Trump warns L.A. officials to clean up homelessness ‘or we’re going to do it’

President Trump on Tuesday warned during a meeting with the Los Angeles Olympic committees to discuss the 2028 Summer Olympics in L.A. that if city officials don’t address the mounting homeless problem, the federal government would step in.

“If they can’t do it themselves, we’re going to do it. The federal government is going to take it over, we’re going to do it,” Trump said, as reported by The Associated Press.

The president’s comments came as he signed an agreement guaranteeing federal support for the first Olympics to be held in the U.S. since the 2002 Winter Games in Salt Lake City, Utah.



“This is a big deal. We’re going to give them tremendous support. You need the support of the federal government to make it really work,” Trump said.

He also criticized the Obama administration for its alleged lack of support for the Olympics.

“The Olympic committee, really wanted the government; they just wanted some support and they were not getting it at all from the past administration,” he said.

“We’re going to give them tremendous support. You need the support of the federal government to make it really work.”

In December, California Gov. Gavin Newsome blamed the Trump administration, not state and local policies, for the mounting homeless crisis in several cities including L.A. and San Francisco.

He claimed that Trump is deliberately withholding “key information” that California needs in order to properly address the homelessness problem, according to the San Francisco Chronicle.

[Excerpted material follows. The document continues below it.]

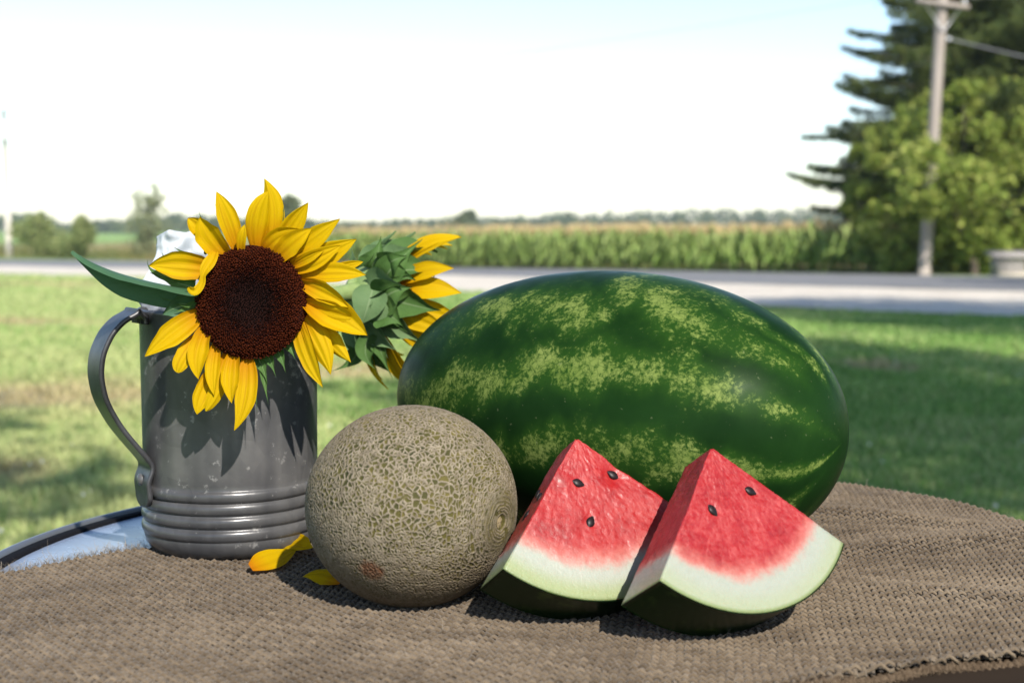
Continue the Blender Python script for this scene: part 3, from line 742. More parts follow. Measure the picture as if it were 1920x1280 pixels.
    h = obj('handle', np_mesh('handle', V, [F, np.array([list(range(k)), [89 * k + q for q in range(k)][::-1]])]), mh.m, t)
    i = 76; c0 = ax + u * (Pp[i, 0] + .0012) + np.array([0, 0, Pp[i, 1]]); a = np.linspace(0, math.pi / 2, 5)
    pv = []; 
    for q in a: pv += [c0 + u * .0028 * math.sin(q) + .0046 * math.cos(q) * (wv * math.cos(b) + np.array([0, 0, 1]) * math.sin(b)) for b in np.linspace(0, 6.283, 12, endpoint=False)]
    obj('rivet', np_mesh('rivet', np.array(pv), grid_faces(5, 12, False, True)), m.m, h)
make_mug()

# ==================================================================== leaf-like strips
def frame_strip(P0, P1, P2, side, W, prof, cup=.0, ridge=.0, nr=3.0, wave=0., seed=0, nl=18, nw=9, curl=0.):
    """a leaf or petal: quadratic centre line through P1, width along side, cupped and ridged"""
    P0, P1, P2 = (np.array(p, float) for p in (P0, P1, P2)); Cc = 2 * P1 - .5 * (P0 + P2)
    t = np.linspace(0, 1, nl); c = ((1 - t) ** 2)[:, None] * P0 + (2 * t * (1 - t))[:, None] * Cc + (t ** 2)[:, None] * P2
    T = np.gradient(c, axis=0); T /= np.linalg.norm(T, axis=1)[:, None]
    s = np.array(side, float)[None] - T * (T @ np.array(side, float))[:, None]; s /= np.linalg.norm(s, axis=1)[:, None]; n = np.cross(s, T)
    wv = np.interp(t, prof[0], prof[1]) * W / 2; wv[1:-1] = (wv[:-2] + 2 * wv[1:-1] + wv[2:]) / 4
    v = np.linspace(-1, 1, nw); r = np.random.default_rng(seed)
    ph = r.random() * 6.28; a1 = wave * np.sin(t * 9 + ph)[:, None] * v[None] * W
    off = -cup * W * (v[None] ** 2) * np.minimum(1, wv[:, None] / (W / 2) + .2) + ridge * W * np.cos(v[None] * math.pi * nr + ph * .3) * (wv / (W / 2))[:, None] + a1
    off = off + ridge * W * .8 * (noise(np.stack(np.broadcast_arrays(v[None] * 6 + seed * 7.3, t[:, None] * 1.2), -1), 1, seed) - .5) * (wv / (W / 2))[:, None]
    edge = 1 + .07 * (noise(np.stack([t * 7, t * 0 + seed * 3.7], -1), 1, seed + 1)[:, None] - .5) * np.abs(v[None]) * 2
    V = c[:, None] + s[:, None] * (v[None] * wv[:, None] * edge)[..., None] + n[:, None] * off[..., None]
    tt = np.repeat(t[:, None], nw, 1); vv = np.repeat(v[None], nl, 0)
    return V.reshape(-1, 3), grid_faces(nl, nw), tt.ravel(), vv.ravel()
PETAL = ([0, .08, .22, .42, .60, .75, .87, .95, 1], [.38, .56, .86, 1, .90, .64, .35, .14, .01])
PETAL_B = ([0, .08, .22, .42, .62, .80, .91, .97, 1], [.45, .62, .86, 1, .98, .84, .6, .36, .1])
BRACT = ([0, .12, .3, .48, .62, .75, .88, 1], [.62, .92, 1, .74, .40, .18, .07, .015])
LEAF = ([0, .1, .3, .5, .7, .85, .95, 1], [.3, .7, 1, .92, .66, .36, .13, .02])
def petal_mat():
    m = M('petal_yellow', rough=.6, spec=.08)
    t = m.attr('t'); v = m.attr('w'); sd = m.attr('s')
    cv = m.n('CombineXYZ'); m.l(m.math('MULTIPLY', v, 5.0), cv.inputs[0]); m.l(m.math('MULTIPLY', t, .55), cv.inputs[1]); m.l(sd, cv.inputs[2])
    st = m.noise(1.0, 4, .6, cv.outputs[0])
    c = m.ramp(t, [(.0, (.36, .11, .001)), (.18, (.43, .20, .001)), (.42, (.475, .295, .001)), (1, (.50, .335, .002))])
    c = m.mix(m.mapr(st, .48, .72, 0, .42), c, (.30, .13, .001)); c = m.mix(m.mapr(m.noise(900, 1), .74, .78, 0, .35), c, (.2, .07, .01))
    m.base(c); m.bump(st, .55, .0009)
    m.translucent(.28, c); return m.m
MPET = petal_mat()
def green_mat(name, c0, c1, rough=.5, trans=.2):
    m = M(name, rough=rough, spec=.12)
    t = m.attr('t'); v = m.attr('w')
    n = m.noise(70, 4, .6); vein = m.mapr(m.math('ABSOLUTE', v), .0, .09, 1, 0)
    c = m.mix(n, c0, c1); c = m.mix(m.math('MULTIPLY', vein, .45), c, (.25, .32, .18))
    cv = m.n('CombineXYZ'); m.l(m.math('MULTIPLY', m.math('ABSOLUTE', v), 2.2), cv.inputs[0]); m.l(m.math('ADD', m.math('MULTIPLY', t, 9), m.math('MULTIPLY', m.math('ABSOLUTE', v), -2.5)), cv.inputs[1])
    m.base(c); m.bump(m.noise(2, 3, .6, cv.outputs[0]), .4, .0012); m.translucent(trans, c); return m.m
MBR = green_mat('bract_green', (.038, .092, .022), (.090, .165, .045), .6); MLF = green_mat('leaf_green', (.035, .085, .045), (.06, .125, .065), .42, .15)
MPALE = green_mat('pale_bract_green', (.085, .16, .065), (.14, .21, .095), .6, .25)
m_ = M('stem_green', rough=.6, spec=.3); m_.base(m_.ramp(m_.noise(50, 3, .6, m_.scalev(m_.co(), (1, 1, .3))), [(.3, (.12, .19, .06)), (.7, (.25, .31, .13))])); m_.bump(m_.noise(500, 2), .4, .0008); MSTEM = m_.m
def strip_obj(name, parent, mat, seed, *a, **k):
    V, F, t, v = frame_strip(*a, seed=seed, **k)
    return obj(name, np_mesh(name, V, F, True, {'t': t, 'w': v, 's': np.full(len(t), seed * 3.3)}), mat, parent)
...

“California is making historic investments now to help our communities fight homelessness,” Newsom said. “But we have work to do and we need the federal government to do its part.”

Subsequent reporting revealed that the information Newsom was referring to was an official Housing and Urban Development count of precisely how many homeless people live in the state of California.

Newsom claimed that, without the numbers, he can’t release more than $500 million earmarked to abate the systemic problem.

But the state counted its homeless population months earlier, and had sent the figures to HUD to be certified.